É claro que o tsunami teria devastado algumas partes da ilha, deixando outras relativamente intactas. Muitas pessoas teriam morrido, mas muitas outras poderiam ter sobrevivido. Monaghan diz que o tsunami deve ter provocado a queda dos minóicos, e não os dizimado. A onda gigantesca teria salinizado os campos, destruindo as plantações por anos, e o próprio vulcão teria poluído o mar, destruindo o estoque de peixes.
Com o tempo, esses fatores teriam enfraquecido os minóicos e os deixado vulneráveis a ataques externos. Resquícios de cerâmica encontrados na ilha parecem fundamentar essa hipótese. Arqueólogos acreditam que os minóicos continuaram vivendo na ilha por cerca de 25 anos após a erupção.
Luta pelos alimentos
O vulcão pode ter reduzido o suprimento de peixes. Os danos causados às plantações pela salinização teriam reduzido ainda mais as fontes de alimentos. A concorrência pelos poucos alimentos restantes teria provocado uma revolta camponesa, com saques e incêndios, que teriam destruído a base da civilização minóica. Invasores teriam se aproveitado do caos reinante. Agora Monaghan precisa de evidências concretas de que Creta foi atingida por um tsunami.
Para Peter Bicknell, da Universidade Monash, a única forma de decidir a questão será fazer perfurações nos sedimentos da ilha, procurando materiais marítimos que o tsunami teria levado à terra.

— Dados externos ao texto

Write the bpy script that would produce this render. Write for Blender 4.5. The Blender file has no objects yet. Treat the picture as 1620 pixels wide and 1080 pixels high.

Não será fácil encontrar tais resquícios, pois os depósitos teriam estado no local há 3.500 anos e o litoral norte de Creta costuma ser inundado regularmente por enxurradas que descem das montanhas. Elas carregam pedras encostas abaixo, varrendo tudo e obliterando o registro geológico. "É quase como se a natureza houvesse conspirado para dificultar as coisas para nós", diz Monaghan.